D’une part, ils constituent des opportunités pour trouver ou cacher des indices. Des sorts pour communiquer avec les morts ou encore des technologies de caméras avancés, par exemple. D’autant qu’il est plus que probable que les joueurs choisissent des PJ avec des capacités appropriées si l’occasion se présente.
D’autre part, une inattention du meneur peut en faire des moyens de résoudre instantanément une affaire épineuse. Si la victime a vu le visage de son assassin ou connaît son identité, une séance de spiritisme offrirait la clé de toute l’énigme sur un plateau, mais empêcher le spririt d’utiliser ses pouvoirs ne serait pas amusant non plus.

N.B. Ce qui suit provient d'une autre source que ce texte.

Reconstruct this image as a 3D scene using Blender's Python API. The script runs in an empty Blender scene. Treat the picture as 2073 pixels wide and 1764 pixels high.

Donner sa chance au changement pour mener des JDR de mystère
Au fil des explorations, les joueurs peuvent soulever des points auxquels le meneur n’a pas nécessairement pensé. S’il est impossible d’être prêt pour tout, garder une souplesse sur la position des indices peut s’avérer utile et récompenserait d’autant plus les joueurs pour leur logique.
Pour finir, comme pour mener des interactions sociales dans les JDR, un mystère implique aussi bien le personnage dans le jeu que son joueur en dehors. C’est-à-dire que si les indices doivent venir des actions des PJ, la réflexion qui suit ne devrait dépendre que des joueurs.
En plus d’éviter de créer un problème vis-à-vis de l’intelligence des PJ, cette méthode implique plus tout le monde à la table. L’utilisation d’accessoires, de props, comme des extraits de journaux ou des photographies permet de faire cette transition sans abîmer l’immersion.